Heridas de guerra en letras

Qué peculiar sensación la de abrir un libro viejo. Ese olor característico, la delgadez de sus hojas, en sus tonos amarillentos. La sensación de que ha recorrido largo camino, que distintas manos lo han tocado, dejándole marcas a veces tan hondas, cuales heridas de guerra entre sus letras.

A veces la marca evidente es la distinción de quien primero lo encontró, cuando joven quizás, esperaba paciente en una librería. A veces varios son quienes han querido dejar constancia de haberlo tenido y enlistan debajo su distintivo. Algunos muestran orgullosos sendas dedicatorias cariñosas que evocan la imaginación de historias inverosímiles. Algunos otros, demuestran incluso, haber viajado de continente a continente, sobreviviendo con todas sus hojas.

Esos libros viejos, que se apilan en montones en las librerías del centro de la ciudad, que son tesoros invaluables y luchan contra la era digital, son héroes de guerra.

Encontrar un libro sin huellas, sin garabatos en lápiz quizás, subrayados, ahora más modernos, en colores fosforescentes, sin las hojas a punto de salirse en algún sitio, sin dobleces usados como marcas de lectura, es como encontrar un huérfano, un libro triste, que nunca ha sido tocado.

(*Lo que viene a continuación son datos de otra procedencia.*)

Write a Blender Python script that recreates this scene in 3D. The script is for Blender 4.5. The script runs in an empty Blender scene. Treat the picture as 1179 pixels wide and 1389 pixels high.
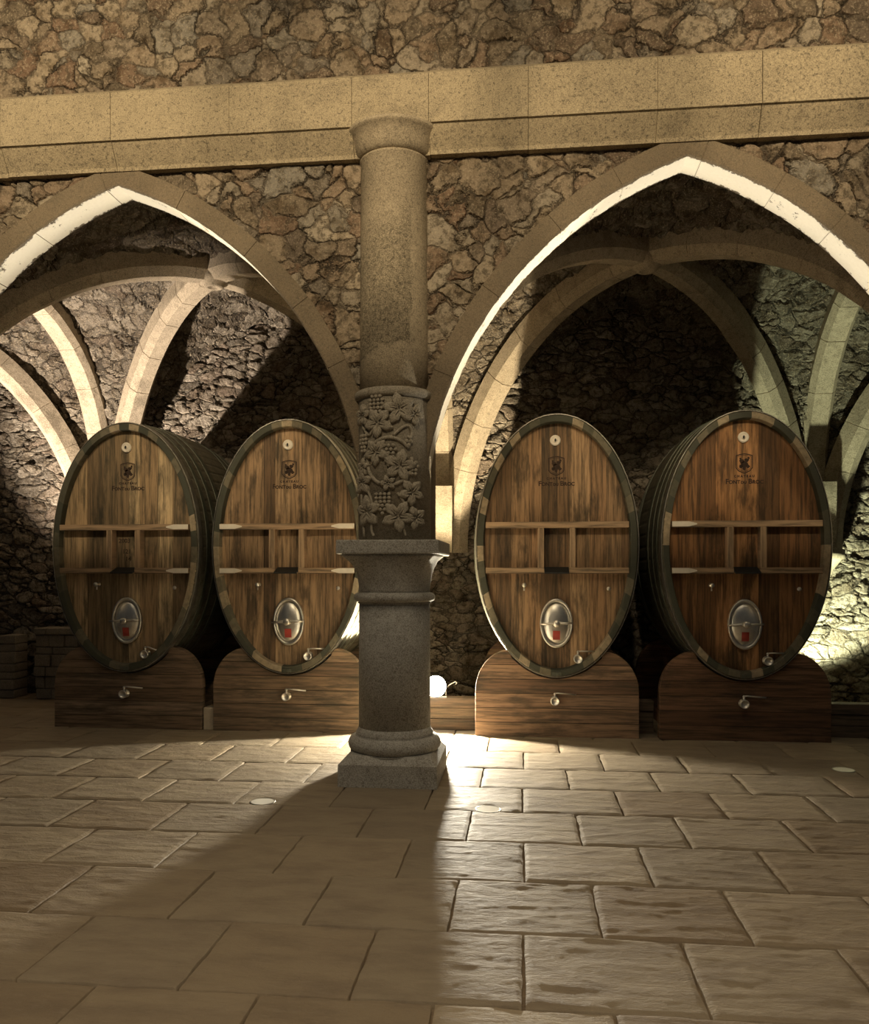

Enemiga del maltrato a los libros, aún con la irresistible gana de anotar en ellos ideas y reflexiones, autodiscusiones y retos a mí misma para cuando tuviera diez años más y quisiera recordar los mundos en los que viví muchas tardes sentada en el sillón, me contuve a hacerlo por el reiterado respeto que me provocan. Ahora, ya no quiero dejar libros tristes.